Graph-Regularized Tensor Regression: A Domain-Aware Framework for Interpretable Multi-Way Financial Modelling
This work addresses the problem of interpretable multi-way financial forecasting for analysts and researchers, offering a domain-aware approach that is incremental over existing tensor decomposition techniques.
The paper tackles the challenge of incorporating economic domain knowledge into tensor models for financial data, which suffer from the curse of dimensionality, by developing a Graph-Regularized Tensor Regression (GRTR) framework that uses graph Laplacian regularization to promote interpretable structures, resulting in improved performance and reduced computational costs compared to competing models.

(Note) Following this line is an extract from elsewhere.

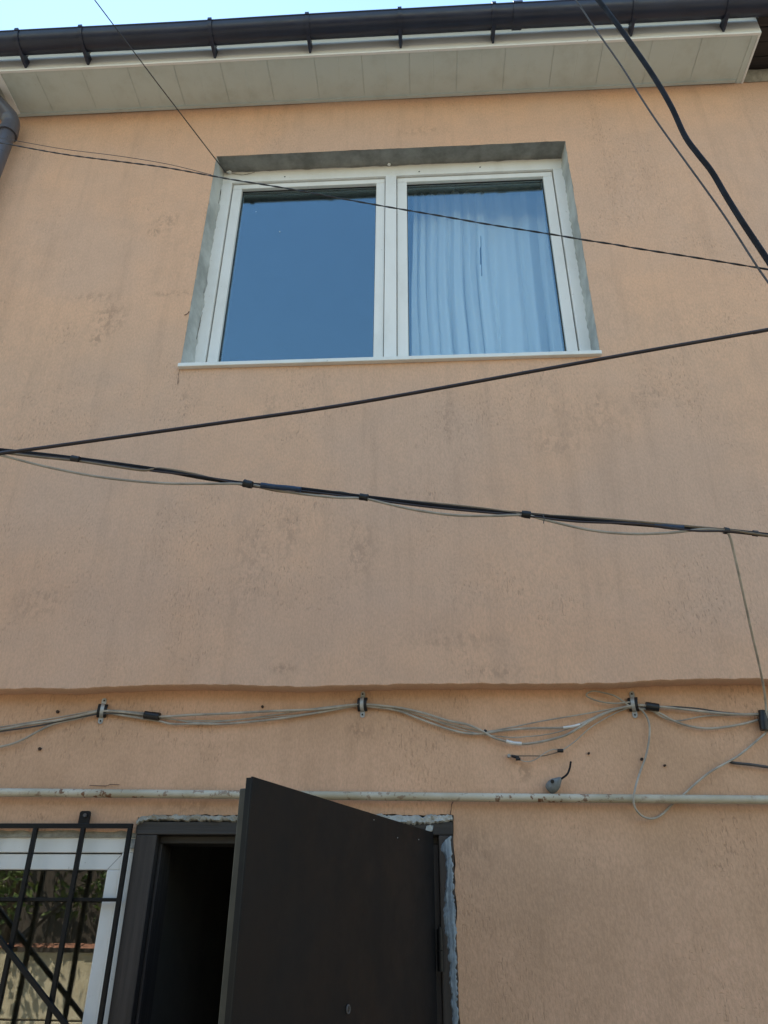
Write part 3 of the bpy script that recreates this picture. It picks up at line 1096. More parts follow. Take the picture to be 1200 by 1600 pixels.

Analytics of financial data is inherently a Big Data paradigm, as such data are collected over many assets, asset classes, countries, and time periods. This represents a challenge for modern machine learning models, as the number of model parameters needed to process such data grows exponentially with the data dimensions; an effect known as the Curse-of-Dimensionality. Recently, Tensor Decomposition (TD) techniques have shown promising results in reducing the computational costs associated with large-dimensional financial models while achieving comparable performance. However, tensor models are often unable to incorporate the underlying economic domain knowledge. To this end, we develop a novel Graph-Regularized Tensor Regression (GRTR) framework, whereby knowledge about cross-asset relations is incorporated into the model in the form of a graph Laplacian matrix. This is then used as a regularization tool to promote an economically meaningful structure within the model parameters. By virtue of tensor algebra, the proposed framework is shown to be fully interpretable, both coefficient-wise and dimension-wise. The GRTR model is validated in a multi-way financial forecasting setting and compared against competing models, and is shown to achieve improved performance at reduced computational costs. Detailed visualizations are provided to help the reader gain an intuitive understanding of the employed tensor operations.